• _Supplied records_:

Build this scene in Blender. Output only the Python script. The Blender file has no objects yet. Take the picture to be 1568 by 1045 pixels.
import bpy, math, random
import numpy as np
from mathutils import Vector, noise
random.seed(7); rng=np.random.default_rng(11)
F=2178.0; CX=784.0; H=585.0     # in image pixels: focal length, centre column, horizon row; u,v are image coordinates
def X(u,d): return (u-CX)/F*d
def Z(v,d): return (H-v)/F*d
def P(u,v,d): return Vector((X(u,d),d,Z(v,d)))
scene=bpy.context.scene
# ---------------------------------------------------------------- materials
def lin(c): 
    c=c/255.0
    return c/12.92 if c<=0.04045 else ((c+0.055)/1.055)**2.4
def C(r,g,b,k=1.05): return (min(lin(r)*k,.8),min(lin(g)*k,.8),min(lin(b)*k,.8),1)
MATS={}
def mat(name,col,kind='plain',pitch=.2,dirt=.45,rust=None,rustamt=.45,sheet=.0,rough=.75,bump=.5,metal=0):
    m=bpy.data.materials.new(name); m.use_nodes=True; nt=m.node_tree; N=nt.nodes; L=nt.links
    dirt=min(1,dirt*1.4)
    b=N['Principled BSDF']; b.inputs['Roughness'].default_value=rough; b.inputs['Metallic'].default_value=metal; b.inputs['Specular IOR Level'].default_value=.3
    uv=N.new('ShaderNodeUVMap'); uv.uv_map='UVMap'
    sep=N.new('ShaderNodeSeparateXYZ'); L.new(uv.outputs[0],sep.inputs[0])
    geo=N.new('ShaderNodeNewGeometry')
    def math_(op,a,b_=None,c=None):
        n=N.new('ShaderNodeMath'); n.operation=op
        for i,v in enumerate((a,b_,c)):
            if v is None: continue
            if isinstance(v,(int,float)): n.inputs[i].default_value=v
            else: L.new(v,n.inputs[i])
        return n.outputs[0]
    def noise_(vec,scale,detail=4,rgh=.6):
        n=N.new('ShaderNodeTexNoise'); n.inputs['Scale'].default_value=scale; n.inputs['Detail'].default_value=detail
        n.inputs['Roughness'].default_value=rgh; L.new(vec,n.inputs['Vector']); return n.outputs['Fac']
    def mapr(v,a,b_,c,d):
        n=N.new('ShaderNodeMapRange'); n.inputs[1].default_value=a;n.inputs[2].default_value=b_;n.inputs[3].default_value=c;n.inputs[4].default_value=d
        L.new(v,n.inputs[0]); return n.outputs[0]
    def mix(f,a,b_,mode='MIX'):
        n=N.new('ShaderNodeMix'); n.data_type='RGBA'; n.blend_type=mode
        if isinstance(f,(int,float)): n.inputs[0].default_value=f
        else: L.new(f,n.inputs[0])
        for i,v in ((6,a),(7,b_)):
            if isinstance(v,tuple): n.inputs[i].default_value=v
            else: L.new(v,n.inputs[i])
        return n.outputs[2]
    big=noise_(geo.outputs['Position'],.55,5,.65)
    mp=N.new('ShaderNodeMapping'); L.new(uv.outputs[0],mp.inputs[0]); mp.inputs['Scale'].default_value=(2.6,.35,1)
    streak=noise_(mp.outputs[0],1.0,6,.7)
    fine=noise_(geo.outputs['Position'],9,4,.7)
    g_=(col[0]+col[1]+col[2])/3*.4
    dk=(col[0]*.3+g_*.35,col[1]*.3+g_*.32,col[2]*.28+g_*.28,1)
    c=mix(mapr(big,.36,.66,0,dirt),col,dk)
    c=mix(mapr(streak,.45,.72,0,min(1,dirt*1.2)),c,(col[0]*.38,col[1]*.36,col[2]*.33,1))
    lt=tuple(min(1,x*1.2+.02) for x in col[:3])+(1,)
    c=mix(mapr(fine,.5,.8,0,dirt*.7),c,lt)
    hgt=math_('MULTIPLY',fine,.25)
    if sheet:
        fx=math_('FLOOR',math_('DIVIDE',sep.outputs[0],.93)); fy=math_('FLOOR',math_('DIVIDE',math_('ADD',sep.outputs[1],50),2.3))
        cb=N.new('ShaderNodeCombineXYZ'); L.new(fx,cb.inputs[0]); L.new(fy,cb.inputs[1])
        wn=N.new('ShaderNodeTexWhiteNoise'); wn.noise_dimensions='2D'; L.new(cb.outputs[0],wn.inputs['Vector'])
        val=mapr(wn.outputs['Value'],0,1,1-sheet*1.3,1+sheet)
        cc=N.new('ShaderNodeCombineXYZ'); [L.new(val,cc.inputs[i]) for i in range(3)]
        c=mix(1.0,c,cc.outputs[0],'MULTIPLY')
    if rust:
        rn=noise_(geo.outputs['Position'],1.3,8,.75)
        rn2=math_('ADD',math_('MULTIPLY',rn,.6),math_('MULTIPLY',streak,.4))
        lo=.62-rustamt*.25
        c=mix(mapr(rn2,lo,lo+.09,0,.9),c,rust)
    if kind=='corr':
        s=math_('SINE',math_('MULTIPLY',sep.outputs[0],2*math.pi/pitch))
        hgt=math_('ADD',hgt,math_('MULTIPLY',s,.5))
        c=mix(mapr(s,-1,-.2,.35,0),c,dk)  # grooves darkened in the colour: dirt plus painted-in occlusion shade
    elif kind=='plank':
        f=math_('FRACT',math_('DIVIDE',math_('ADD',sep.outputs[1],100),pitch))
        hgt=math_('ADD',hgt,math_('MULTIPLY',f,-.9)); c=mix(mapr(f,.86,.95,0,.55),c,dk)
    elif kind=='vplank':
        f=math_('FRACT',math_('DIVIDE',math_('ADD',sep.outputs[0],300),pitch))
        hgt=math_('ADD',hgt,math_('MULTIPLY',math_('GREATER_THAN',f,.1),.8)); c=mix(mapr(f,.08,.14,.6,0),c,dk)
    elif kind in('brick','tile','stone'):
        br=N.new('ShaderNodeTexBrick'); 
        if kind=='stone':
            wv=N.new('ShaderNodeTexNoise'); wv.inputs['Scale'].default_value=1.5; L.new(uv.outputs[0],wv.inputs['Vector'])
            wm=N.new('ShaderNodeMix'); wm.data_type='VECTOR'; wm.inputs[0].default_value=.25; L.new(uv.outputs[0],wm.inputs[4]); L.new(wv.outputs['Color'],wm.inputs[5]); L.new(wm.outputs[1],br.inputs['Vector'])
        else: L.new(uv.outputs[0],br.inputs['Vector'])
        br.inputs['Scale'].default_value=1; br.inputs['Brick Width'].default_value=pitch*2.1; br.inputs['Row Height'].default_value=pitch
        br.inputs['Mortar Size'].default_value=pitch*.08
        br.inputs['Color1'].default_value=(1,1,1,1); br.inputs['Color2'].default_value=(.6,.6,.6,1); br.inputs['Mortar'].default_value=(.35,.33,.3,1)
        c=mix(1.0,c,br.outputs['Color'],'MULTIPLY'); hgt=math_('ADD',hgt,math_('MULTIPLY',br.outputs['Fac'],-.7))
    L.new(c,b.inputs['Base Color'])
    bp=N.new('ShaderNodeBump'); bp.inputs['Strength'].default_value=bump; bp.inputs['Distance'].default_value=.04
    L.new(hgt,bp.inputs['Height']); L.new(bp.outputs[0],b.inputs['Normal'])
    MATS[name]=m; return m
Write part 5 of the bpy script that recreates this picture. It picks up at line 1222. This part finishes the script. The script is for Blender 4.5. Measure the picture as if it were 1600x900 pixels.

• _Aim of the exercise_: Each line above that holds the string "scene" should be copied and shown.

• _Solution for this task_:
Build this scene in Blender. Output only the Python script. The Blender file has no objects yet. Take the picture to be 1568 by 1045 pixels.
scene=bpy.context.scene